For all its cartoony looks, there’s a lot going on in Drake Hollow. Resources must be carefully monitored to make sure your drakes – which need more food, water, and entertainment as they get older and larger – are happy and healthy. You’ll need to keep an eye out for a raid timer on the right side of the screen, as this will let you know when creatures are approaching your camp and give you a chance to travel back to defend it.
There are countless bits and bobs to pick up, from the standard wood and twigs you get from chopping down trees to more processed crafting materials like shoelaces and bits of upholstery. There’s the constant creeping sense that you’re not paying enough attention to any one of a dozen meters that are always ticking down, which winds up being a pretty definite nudge toward playing Drake Hollow’s co-op mode.

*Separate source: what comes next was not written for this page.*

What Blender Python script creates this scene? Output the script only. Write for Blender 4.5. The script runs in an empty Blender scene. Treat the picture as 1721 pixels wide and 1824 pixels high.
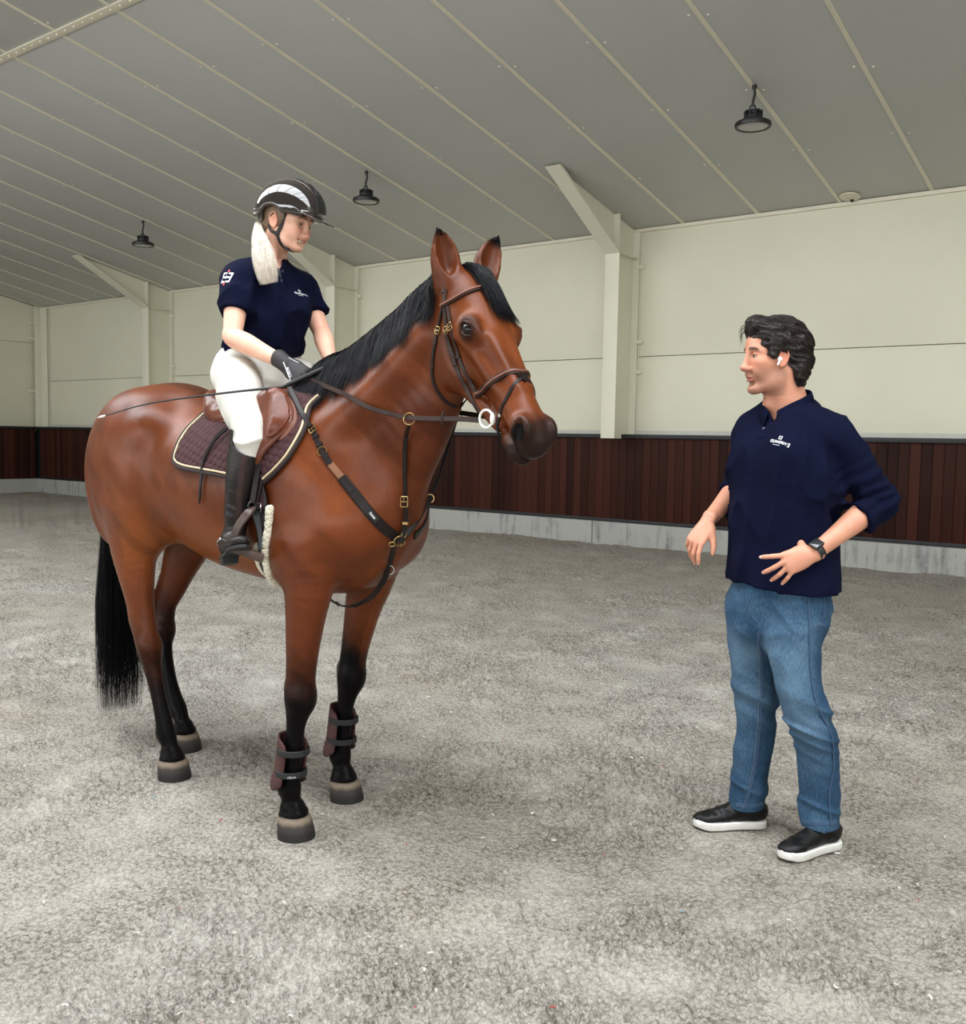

I haven’t been able to test this element of Drake Hollow yet, but it’s not hard to imagine it hitting the familiar rhythms of Save the World. Four players split up to explore islands and pick up resources, returning to camp to stash loot and fend off raids as a team. The Molasses Flood promises there are more challenges in store, too – as you get close to completing each one-square-mile region, you’ll eventually attract the attention of a powerful boss monster.
After that, there’s still more: new regions, new seasons, and new stuff to collect. You’ll take your drakes and the village you’ve built with you into subsequent areas, which are sure to hold further mysteries. A ghostly cat sitting atop a refrigerator in an abandoned house hints at some secret I’ve yet to discover, but in the meantime there’s the constant sense of building, maintaining, and caring for the little settlement I’ve established in the first zone to keep me contented. There’s a gratifying, organic feeling to the way your boundaries for exploration expand alongside the growth of your home base, and the relationship between these forms the core of what makes Drake Hollow so satisfying – you’re not just exploring, you’re finding materials that you can use back home. And you’re not just building more structures at camp, you’re creating a network to support exploring uncharted islands.
Save the World certainly has its charms, but with Fortnite’s strange, original mode heading out to pasture, it’s a relief to find a game that’s taking some of its good ideas and pulling them in a new direction. If you’ve been down about the state of Save the World, Drake Hollow could always use your help. It’ll be coming to Steam later this year.